Game reviews: Fable: The Lost Chapters (PC)

This game resembles a bit The Elder Scrolls IV: Oblivion in style, with many RPG and other similar elements to it, but without all the freedom of exploration.

+ RPG gameplay works mostly for me, and it's something which keeps a game interesting to the end. Getting stronger and learning new abilities is always interesting and exciting.

+ This is one of the very few RPG games I have played where spells are actually useful (for something other than just healing purposes). For example Oblivion is very difficult to play if relying mostly on spells to do your fighting, but in Fable the spells are truely powerful and can really be used as your main weapon. In theory the entire game could almost completely be passed by using spells alone (except the few places where using a weapon is mandatory). Learning a spell felt immediately useful and not a waste of time, like so many spells in so many other RPGs.

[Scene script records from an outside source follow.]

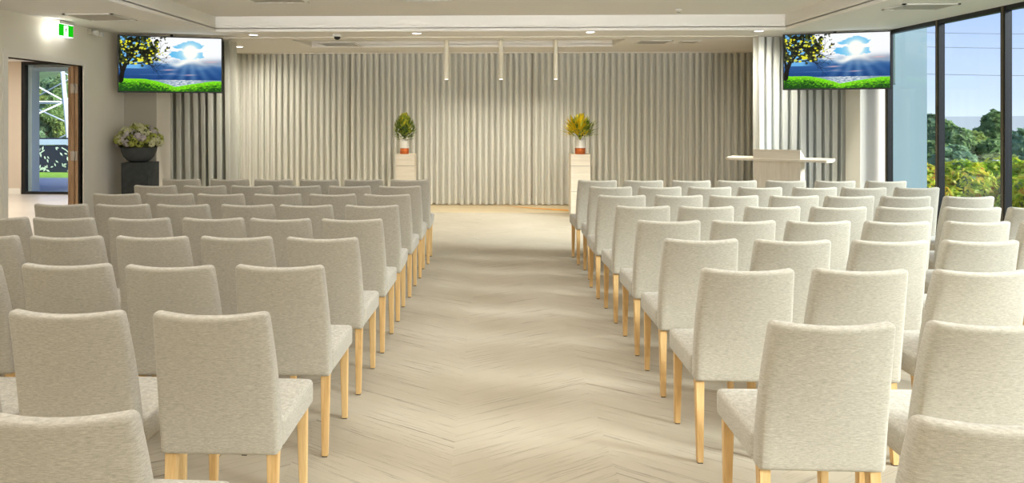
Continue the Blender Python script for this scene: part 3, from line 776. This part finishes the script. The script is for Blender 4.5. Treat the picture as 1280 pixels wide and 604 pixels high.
# ------------------------------------------------------------------ potted plants on tall plinths
def blade(bm, p0, d, L, w, droop=.15, mi=0):
    side = d.cross(Vector((0, 0, 1)));  side = side.normalized() if side.length > .05 else Vector((1, 0, 0))
    pts = []
    for k in range(5):
        s = k / 4; pts.append(p0 + d * L * s + Vector((0, 0, -droop * L * s * s)))
    ws = [.35, .95, 1, .6, .0]
    A = [bm.verts.new(p + side * w * q * .5) for p, q in zip(pts, ws)]; B = [bm.verts.new(p - side * w * q * .5 + Vector((0, 0, .001))) for p, q in zip(pts, ws)]
    for k in range(4):
        f = bm.faces.new([A[k], A[k + 1], B[k + 1], B[k]]); f.material_index = mi
def potted(name, lab, loc, r, h, kind, seed):
    t = thing(name, lab, 'potted plant', loc)
    p = bmesh.new(); lathe(p, [(r * .96, .006), (r, h * .42), (r * 1.0, h - .004), (r * .98, h), (r * .9, h), (r * .88, h - .03)], 40); pt = obj('pot', p, M['pot'], t)
    p = bmesh.new(); lathe(p, [(r * .965, 0), (r * 1.012, .004), (r * 1.018, h * .43), (r * .98, h * .432)], 40); obj('copper_base', p, M['copper'], pt)
    p = bmesh.new(); lathe(p, [(r * .5, h - .03), (r * .87, h - .018)], 24); obj('soil', p, M['soil'], t)
    rr = random.Random(seed); g = bmesh.new(); y = bmesh.new()
    c = Vector((0, 0, h - .02))
    if kind == 'egg':
        for _ in range(620):
            z = rr.random() ** .85; rad = .245 * math.sin(PI * min(1, .18 + .80 * z)) ** .8; a = rr.uniform(0, 2 * PI)
            p0 = c + Vector((math.cos(a) * rad * .62, math.sin(a) * rad * .62, .02 + z * .40))
            d = Vector((math.cos(a) * (1 - .75 * z), math.sin(a) * (1 - .75 * z), .35 + z)).normalized()
            blade(g, p0, d, rr.uniform(.05, .095), rr.uniform(.016, .026), .1)
        for _ in range(90):
            a = rr.uniform(0, 2 * PI); z = rr.uniform(.55, 1); p0 = c + Vector((math.cos(a) * .1 * (1.2 - z), math.sin(a) * .1 * (1.2 - z), .03 + z * .39))
            blade(y, p0, Vector((math.cos(a) * .4, math.sin(a) * .4, 1)).normalized(), rr.uniform(.06, .09), .02, 0)
        core = leaf_cloud([((0, 0, h + .17), (.13, .13, .19))], 10, .02, 1)
    else:
        for _ in range(560):
            a = rr.uniform(0, 2 * PI); e = rr.uniform(.05, 1) ** .9 * PI / 2
            d = Vector((math.cos(a) * math.cos(e), math.sin(a) * math.cos(e), math.sin(e) + .15)).normalized()
            q = rr.uniform(.11, .27); p0 = c + Vector((0, 0, .03)) + d * q
            L = rr.uniform(.11, .18) * (.9 + .35 * d.z)
            yel = (d.x < .25 and rr.random() < .75 and q > .14 and d.z > .12)
            blade(y if yel else g, p0, (d + Vector((rr.gauss(0, .2), rr.gauss(0, .2), rr.gauss(0, .2)))).normalized(), L, rr.uniform(.02, .032), .12)
        for _ in range(70):
            a = rr.uniform(0, 2 * PI); blade(g, c, Vector((math.cos(a) * .5, math.sin(a) * .5, 1)).normalized(), .2, .014, 0)
        core = leaf_cloud([((0, 0, h + .12), (.12, .12, .13))], 10, .02, 1)
    obj('foliage', g, M['plantg'], t); obj('yellow_tips' if kind == 'egg' else 'yellow_leaves', y, M['yellow'], t); obj('stems', core, M['plantd'], t)
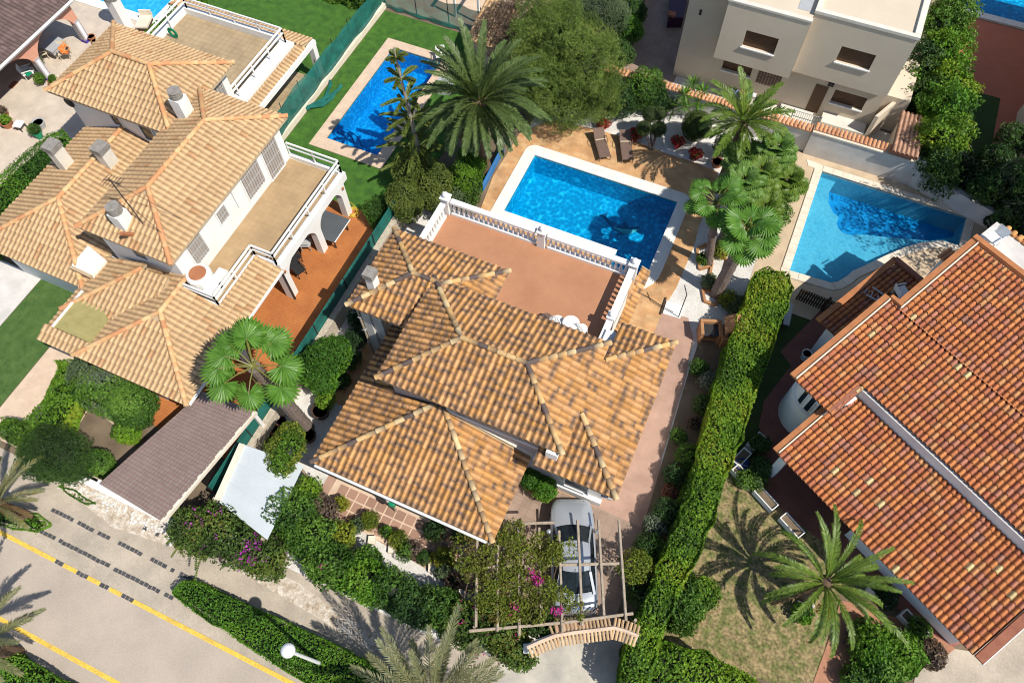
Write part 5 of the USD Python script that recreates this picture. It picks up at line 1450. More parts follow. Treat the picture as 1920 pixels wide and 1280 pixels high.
def strip(xa, xb, za, zb, wa, wb, n=7, crown=0.05, bow=0.10, m=5):
    rows = []
    for i in range(m):
        t = i / (m - 1)
        x, z, w = xa + (xb - xa) * t, za + (zb - za) * t, wa + (wb - wa) * t
        y = np.linspace(-w, w, n)
        rows.append(np.c_[x - bow * np.sign(xb - xa) * 0 - bow * (y / w) ** 2 * np.sign(xa + 0.3), y, z + crown * (1 - (y / w) ** 2)])
    v = np.vstack(rows)
    f = [[i * n + j, i * n + j + 1, (i + 1) * n + j + 1, (i + 1) * n + j] for i in range(m - 1) for j in range(n - 1)]
    return v, f
v, f = strip(1.08, 0.34, 0.955, 1.37, 0.70, 0.575, crown=0.03); car.part('windshield', MB().add(CT(v), f), 'glass_dark', smooth=True)
v, f = strip(-1.60, -0.86, 0.99, 1.385, 0.68, 0.56, crown=0.03); car.part('rear_window', MB().add(CT(v), f), 'glass_dark', smooth=True)
v, f = strip(-0.87, 0.35, 1.387, 1.372, 0.562, 0.578, crown=0.045, bow=0.0, m=7)
v[:, 2] += 0.03 * (1 - ((v[:, 0] + 0.26) / 0.62) ** 2)
v[:, 0] -= 0.10 * (v[:, 1] / 0.57) ** 2 * np.sign(v[:, 0] + 0.26) * (np.abs(v[:, 0] + 0.26) / 0.61)
car.part('roof', MB().add(CT(v), f), 'silver_paint', smooth=True)
for s in (-1, 1):
    q = np.array([(1.0, .80 * s, .93), (0.26, .585 * s, 1.345), (-0.80, .57 * s, 1.36), (-1.50, .78 * s, .96), (-0.3, .81 * s, .94)])
    car.part('side_window', MB().add(CT(q), [[0, 1, 4], [1, 2, 4], [2, 3, 4]]), 'glass_dark')
    car.part('roof_pillar', MB().beam(*CT([(1.08, .745 * s, .95), (0.30, .585 * s, 1.375)]), 0.07, 0.05), 'silver_paint')
    car.part('roof_pillar', MB().beam(*CT([(-1.62, .74 * s, .98), (-0.84, .57 * s, 1.385)]), 0.10, 0.05), 'silver_paint')
    car.part('roof_rail', MB().beam(*CT([(0.30, .592 * s, 1.375), (-0.84, .575 * s, 1.39)]), 0.05, 0.04), 'silver_paint')
    mi = CT([(0.80, 0.98 * s, 0.98)])[0]
    car.part('side_mirror', MB().ball(mi, (0.09, 0.11, 0.07), 2), 'silver_paint', smooth=True)
    car.part('headlight', MB().add(CT(np.array([(2.02, .50 * s, .705), (2.16, .48 * s, .64), (2.08, .72 * s, .60), (1.82, .79 * s, .735)]) + [0, 0, .012]), [[0, 1, 2, 3]] if s > 0 else [[3, 2, 1, 0]]), 'pane_grey')
    car.part('taillight', MB().beam(*CT([(-2.23, .55 * s, .72), (-2.08, .82 * s, .74)]), 0.06, 0.14), 'brick_red')
    for x in (-1.35, 1.38):
        c0 = CT([(x, 0.80 * s, 0.31)])[0]; c1 = CT([(x, 0.915 * s, 0.31)])[0]
        w_ = car.part('wheel', MB().tube([c0, c1], 0.31, 18), 'rubber')
        c2 = CT([(x, 0.925 * s, 0.31)])[0]
        v2, f2, _ = MB().tube([c1, c2], 0.20, 12).arrays(); sub(w_, 'rim', MB().add(v2 - car.loc, f2), 'metal_grey')
car.part('number_plate', MB().beam(*CT([(-2.265, -.26, .56), (-2.265, .26, .56)]), 0.03, 0.11), 'white_paint')
car.part('aerial', MB().tube(CT([(-0.75, 0, 1.45), (-1.0, 0, 1.62)]), 0.008, 4), 'metal_dark')

# ---- wooden pergola over the car
pg = Thing('wooden_pergola', 'weathered pole pergola over the parked car, half grown over by creeper', 'pergola', (-0.8, 5.9, 0))
dirp = np.array([1.5, -3.35])
starts = [(-4.35, 5.85), (-3.65, 6.2), (-2.95, 6.55), (-2.24, 6.9), (-1.50, 7.1), (-1.0, 7.76), (-0.27, 8.08), (0.45, 8.39)]
for k, s_ in enumerate(starts):
    s_ = np.array(s_); e = s_ + dirp * (0.94 + 0.05 * ((k * 7) % 3))
    pg.part('pole', MB().tube([(*s_, 2.50), (*((s_ + e) / 2), 2.49), (*e, 2.46)], 0.055, 6), 'wood_pale')
perp = np.array([0.905, 0.425])
for q0, la, lb in ((np.array([-1.50, 5.72]), -3.4, 2.8), (np.array([-2.1, 7.2]), -2.2, 0.35)):
    a, b = q0 + perp * la, q0 + perp * lb
    pg.part('cross_pole', MB().tube([(*a, 2.39), (*b, 2.39)], 0.06, 6), 'wood_pale')
pg.part('cross_pole', MB().tube([P(880, 1182, 2.39), P(1060, 1166, 2.39), P(1187, 1149, 2.39)], 0.06, 6), 'wood_pale')
for q in ((0.85, 6.85), (2.25, 5.25), (-4.4, 4.4), (-3.0, 2.7), (-3.9, 6.4)):
    pg.part('post', MB().tube([(*q, 0), (*q, 2.4)], 0.06, 6), 'wood_pale')

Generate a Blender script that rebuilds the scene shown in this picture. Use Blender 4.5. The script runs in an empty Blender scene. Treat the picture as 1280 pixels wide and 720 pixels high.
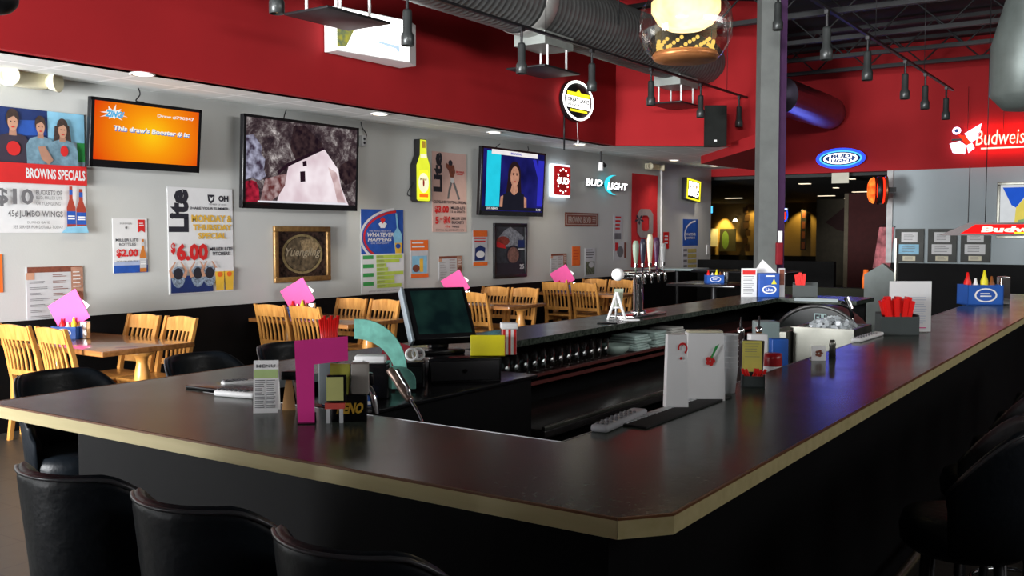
import bpy, bmesh, math, random
from mathutils import Matrix, Vector
random.seed(7)
SC = bpy.context.scene
COL = SC.collection
PI = math.pi

# ------------------------------------------------------------------ camera
FPX, CX, CY, HOR, EYE = 1221.0, 640.0, 360.0, 292.0, 1.6
PITCH = math.atan((CY - HOR) / FPX)
YAW = math.radians(34.1)
cam = bpy.data.cameras.new('camera')
cam.sensor_width = 36.0
cam.lens = 36.0 * FPX / 1280.0
cam.clip_start = 0.05
cam.clip_end = 100
camo = bpy.data.objects.new('camera', cam)
camo.location = (0, 0, EYE)
camo.rotation_euler = (PI / 2 - PITCH, 0, YAW)
COL.objects.link(camo)
SC.camera = camo

# ------------------------------------------------------------------ view
SC.view_settings.view_transform = 'Standard'
SC.view_settings.look = 'None'
SC.view_settings.gamma = 1.0
SC.view_settings.use_curve_mapping = False
SC.view_settings.exposure = 0.0

# ------------------------------------------------------------------ world + large lights
w = bpy.data.worlds.new('world')
w.use_nodes = True
w.node_tree.nodes['Background'].inputs[0].default_value = (0.75, 0.85, 1.0, 1)
w.node_tree.nodes['Background'].inputs[1].default_value = 0.6
SC.world = w


def area(name, loc, target, sx, sy, power, color=(1, 1, 1), spread=180):
    l = bpy.data.lights.new(name, 'AREA')
    l.shape = 'RECTANGLE'
    l.size, l.size_y, l.energy, l.color = sx, sy, power, color
    l.spread = math.radians(spread)
    o = bpy.data.objects.new(name, l)
    o.location = loc
    d = Vector(target) - Vector(loc)
    o.rotation_euler = d.to_track_quat('-Z', 'Y').to_euler()
    COL.objects.link(o)
    return o


# daylight through the tall front windows behind and left of the viewer
area('window_daylight', (-6.0, -2.9, 1.62), (-6.9, 8.0, 2.0), 2.9, 2.3, 640, (0.98, 0.99, 1.0), 94)
area('added_bulkhead_fill', (4.93, 5.5, 3.95), (-6.9, 5.5, 3.9), 8.0, 1.3, 90, (1.0, 0.97, 0.94), 90)  # added side light for the red bulkhead, no window known there
area('added_angled_wall_fill', (0.0, -2.9, 4.1), (-5.4, 15.0, 3.6), 4.0, 0.9, 75, (1.0, 0.98, 0.96), 44)  # added high light from behind to brighten the angled red wall

# ------------------------------------------------------------------ pixel helpers: a point of the photo on a real plane
_F = Vector((-math.sin(YAW) * math.cos(PITCH), math.cos(YAW) * math.cos(PITCH), -math.sin(PITCH)))
_R = Vector((math.cos(YAW), math.sin(YAW), 0))
_U = _R.cross(_F)
EYEV = Vector((0, 0, EYE))


def ray(x, y):
    return _F + _R * ((x - CX) / FPX) - _U * ((y - CY) / FPX)


def on_x(x, y, X):
    d = ray(x, y); return EYEV + d * (X / d.x)


def on_y(x, y, Y):
    d = ray(x, y); return EYEV + d * (Y / d.y)


def on_z(x, y, Z):
    d = ray(x, y); return EYEV + d * ((Z - EYE) / d.z)


def at_depth(x, y, D):
    return EYEV + ray(x, y) * D


# ------------------------------------------------------------------ materials
MATS = {}


def mat(name, col, rough=0.6, metal=0.0, var=0.12, scale=8.0, bump=0.0, bscale=60.0, coat=0.0, trans=0.0, ior=1.45, spec=0.5, alpha=1.0):
    if name in MATS: return MATS[name]
    m = bpy.data.materials.new(name); m.use_nodes = True
    nt = m.node_tree; b = nt.nodes['Principled BSDF']
    tc = nt.nodes.new('ShaderNodeTexCoord')
    no = nt.nodes.new('ShaderNodeTexNoise'); no.inputs['Scale'].default_value = scale; no.inputs['Detail'].default_value = 4
    nt.links.new(tc.outputs['Object'], no.inputs['Vector'])
    r = nt.nodes.new('ShaderNodeValToRGB')
    c = Vector(col)
    r.color_ramp.elements[0].color = (*(c * (1 - var)), 1); r.color_ramp.elements[0].position = 0.3
    r.color_ramp.elements[1].color = (*[min(1, v * (1 + var)) for v in c], 1); r.color_ramp.elements[1].position = 0.7
    nt.links.new(no.outputs['Fac'], r.inputs['Fac'])
    nt.links.new(r.outputs['Color'], b.inputs['Base Color'])
    b.inputs['Roughness'].default_value = rough
    b.inputs['Metallic'].default_value = metal
    b.inputs['Coat Weight'].default_value = coat
    b.inputs['Transmission Weight'].default_value = trans
    b.inputs['IOR'].default_value = ior
    b.inputs['Specular IOR Level'].default_value = spec
    b.inputs['Alpha'].default_value = alpha
    if bump:
        n2 = nt.nodes.new('ShaderNodeTexNoise'); n2.inputs['Scale'].default_value = bscale
        nt.links.new(tc.outputs['Object'], n2.inputs['Vector'])
        bp = nt.nodes.new('ShaderNodeBump'); bp.inputs['Strength'].default_value = bump; bp.inputs['Distance'].default_value = 0.01
        nt.links.new(n2.outputs['Fac'], bp.inputs['Height']); nt.links.new(bp.outputs['Normal'], b.inputs['Normal'])
    MATS[name] = m
    return m


def emit(name, col, strength=1.0, col2=None, scale=6.0):
    if name in MATS: return MATS[name]
    m = bpy.data.materials.new(name); m.use_nodes = True
    nt = m.node_tree
    for n in list(nt.nodes): nt.nodes.remove(n)
    out = nt.nodes.new('ShaderNodeOutputMaterial'); e = nt.nodes.new('ShaderNodeEmission')
    tc = nt.nodes.new('ShaderNodeTexCoord'); no = nt.nodes.new('ShaderNodeTexNoise'); no.inputs['Scale'].default_value = scale
    nt.links.new(tc.outputs['Object'], no.inputs['Vector'])
    mx = nt.nodes.new('ShaderNodeValToRGB')
    c = Vector(col); d = Vector(col2) if col2 else c * 0.92
    mx.color_ramp.elements[0].color = (*d, 1); mx.color_ramp.elements[1].color = (*c, 1)
    mx.color_ramp.elements[0].position = 0.35; mx.color_ramp.elements[1].position = 0.65
    nt.links.new(no.outputs['Fac'], mx.inputs['Fac']); nt.links.new(mx.outputs['Color'], e.inputs['Color'])
    e.inputs['Strength'].default_value = strength
    nt.links.new(e.outputs[0], out.inputs[0])
    MATS[name] = m
    return m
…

- There were much fewer quests and sidequests than in Oblivion, which made the game a bit short (but still much longer than most modern linear FPS games). There was some exploration element to the game, but not much (the world was not free to be explored).

- The game gives the impression that the alignment modifier is somehow very important (doing good things improves your alignment and doing bad things makes it worse). However, it results that your alignment is not, after all, all that important and it doesn't really matter. Basically the game makes you worry for nothing.

- Related to this, the game has one of the most incomprehensible features ever: There are good side quests and evil side quests, and if you ever accept a quest at the guild, you cannot cancel it. Ever.

This is a problem because if, for example, an evil side quest requires you to kill all the villagers, and passing through that village in question is mandatory to advance in the main plot, you simply cannot skip that evil side quest. There just is no way. For whatever reason, you simply cannot go through the village without doing the evil quest because the game doesn't allow you (if you try to exit the village, the game will simply load an autosave it made before you entered it; you cannot get past the village, period).

The game doesn't make it clear which side quests are good and which are evil.

If it's against your principles to kill innocent villagers and you mistakenly took the side quest, you are stuck. Unless you happen to have a save from before you took the quest, you can't advance in the game without doing that quest.